**What to work on:**
Carry none of the pictures over; set down the material below exactly.

[Recorded data start]

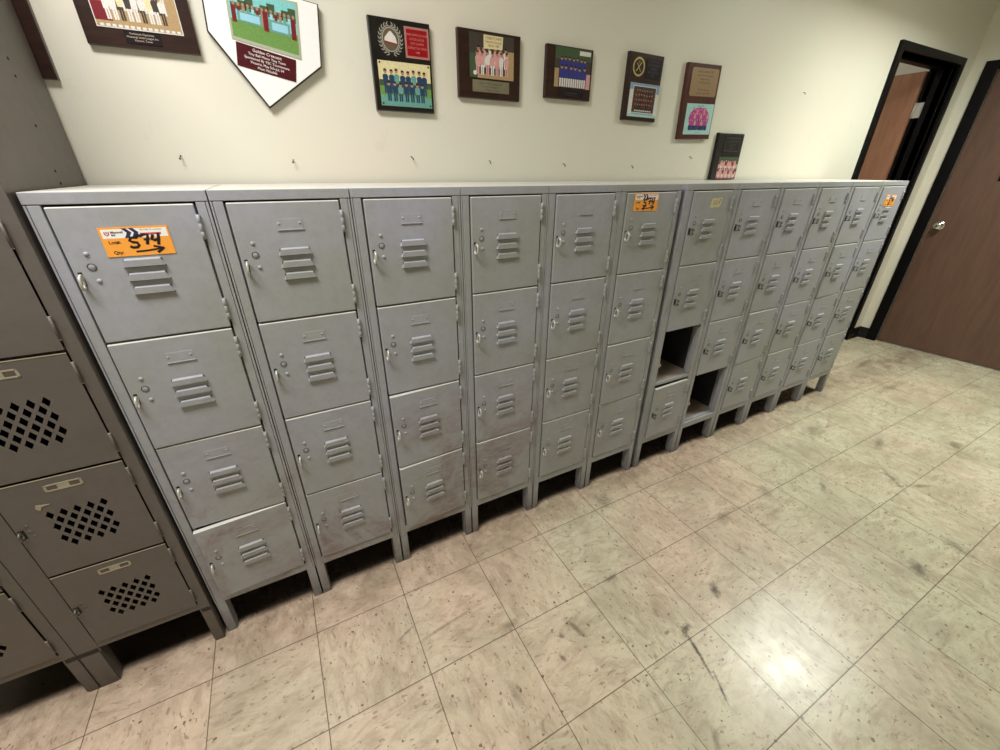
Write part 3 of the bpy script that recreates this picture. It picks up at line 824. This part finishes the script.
# plaque with white uniformed team
o, cx, cz = plaque('plaque', 'brown plaque left of the home plate award, players in white on tan ground', .105, 1.694, .343, 1.965, plaque_wood)
def f(bm):
    x0, z0, x1, z1 = .138 - cx, 1.733 - cz, .314 - cx, 1.94 - cz
    box(bm, (x0 - .002, -.0012, z0 - .002), (x1 + .002, 0, z1 + .002), iW); y = -.0013
    rect(bm, x0, z0, x1, z1, y, iT); rect(bm, x0, z0 + .012, x0 + .035, z0 + .05, y - .0001, iDr); rect(bm, x1 - .035, z0 + .01, x1, z1 - .02, y - .0001, iT)
    rect(bm, x0 + .03, z0 + .1, x1 - .02, z1, y - .0001, iTr)
    team(bm, x0 + .02, z0 + .012, x1 - .02, z1 - .04, y - .0002, [(9, .35, 1, .02), (10, .15, .72, .0), (9, .02, .42, .03)], [iW, iW, iC, iD], [iW, iW, iD], iS, iH)
    for i in range(14): rect(bm, x0 + .006 + i * .0122, z0 + .0005, x0 + .014 + i * .0122, z0 + .006, y - .0004, iW)
part(o, 'team_photo', f, PAL)
def f(bm):
    box(bm, (.186 - cx, -.001, 1.703 - cz), (.262 - cx, 0, 1.729 - cz), 0)
    for i, s in enumerate(('Yorktown Optimists', 'Mustangs Little League Inc', 'Victoria, Texas')): text_bm(bm, s, .0062, .223 - cx, 1.7215 - cz - i * .0068, -.0012, 1)
part(o, 'name_plate', f, [BPLATE, mat('plate_lettering', srgb(190, 170, 150), .5)])

# home plate shaped award
o = thing('home_plate_award', 'white home-plate-shaped award with black edge, green field photo and maroon plate', 'plaque', (.527, YW, 1.578), 'team plaques hung on the wall')
cx, cz = .527, 1.578
HP = [(.487, 1.579), (.656, 1.694), (.681, 1.86), (.385, 1.872), (.372, 1.748)]
HP = [(.487, 1.578), (.655, 1.694), (.672, 1.845), (.6, 1.853), (.382, 1.86), (.372, 1.749)]
HPc = [(x - cx, z - cz) for x, z in HP]
bm = bmesh.new(); prism(bm, HPc, -.02, .0005, 0, .002); obj('board', bm, black_board, o)
def inset(P, d):
    c = (sum(p[0] for p in P) / len(P), sum(p[1] for p in P) / len(P)); return [(p[0] + (c[0] - p[0]) * d, p[1] + (c[1] - p[1]) * d) for p in P]
bm = bmesh.new(); prism(bm, inset(HPc, .025), -.0225, -.0199, 0, .0008); obj('white_face', bm, plate_white, o)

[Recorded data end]

**The result:**
Write part 3 of the bpy script that recreates this picture. It picks up at line 824. This part finishes the script.
# plaque with white uniformed team
o, cx, cz = plaque('plaque', 'brown plaque left of the home plate award, players in white on tan ground', .105, 1.694, .343, 1.965, plaque_wood)
def f(bm):
    x0, z0, x1, z1 = .138 - cx, 1.733 - cz, .314 - cx, 1.94 - cz
    box(bm, (x0 - .002, -.0012, z0 - .002), (x1 + .002, 0, z1 + .002), iW); y = -.0013
    rect(bm, x0, z0, x1, z1, y, iT); rect(bm, x0, z0 + .012, x0 + .035, z0 + .05, y - .0001, iDr); rect(bm, x1 - .035, z0 + .01, x1, z1 - .02, y - .0001, iT)
    rect(bm, x0 + .03, z0 + .1, x1 - .02, z1, y - .0001, iTr)
    team(bm, x0 + .02, z0 + .012, x1 - .02, z1 - .04, y - .0002, [(9, .35, 1, .02), (10, .15, .72, .0), (9, .02, .42, .03)], [iW, iW, iC, iD], [iW, iW, iD], iS, iH)
    for i in range(14): rect(bm, x0 + .006 + i * .0122, z0 + .0005, x0 + .014 + i * .0122, z0 + .006, y - .0004, iW)
part(o, 'team_photo', f, PAL)
def f(bm):
    box(bm, (.186 - cx, -.001, 1.703 - cz), (.262 - cx, 0, 1.729 - cz), 0)
    for i, s in enumerate(('Yorktown Optimists', 'Mustangs Little League Inc', 'Victoria, Texas')): text_bm(bm, s, .0062, .223 - cx, 1.7215 - cz - i * .0068, -.0012, 1)
part(o, 'name_plate', f, [BPLATE, mat('plate_lettering', srgb(190, 170, 150), .5)])

# home plate shaped award
o = thing('home_plate_award', 'white home-plate-shaped award with black edge, green field photo and maroon plate', 'plaque', (.527, YW, 1.578), 'team plaques hung on the wall')
cx, cz = .527, 1.578
HP = [(.487, 1.579), (.656, 1.694), (.681, 1.86), (.385, 1.872), (.372, 1.748)]
HP = [(.487, 1.578), (.655, 1.694), (.672, 1.845), (.6, 1.853), (.382, 1.86), (.372, 1.749)]
HPc = [(x - cx, z - cz) for x, z in HP]
bm = bmesh.new(); prism(bm, HPc, -.02, .0005, 0, .002); obj('board', bm, black_board, o)
def inset(P, d):
    c = (sum(p[0] for p in P) / len(P), sum(p[1] for p in P) / len(P)); return [(p[0] + (c[0] - p[0]) * d, p[1] + (c[1] - p[1]) * d) for p in P]
bm = bmesh.new(); prism(bm, inset(HPc, .025), -.0225, -.0199, 0, .0008); obj('white_face', bm, plate_white, o)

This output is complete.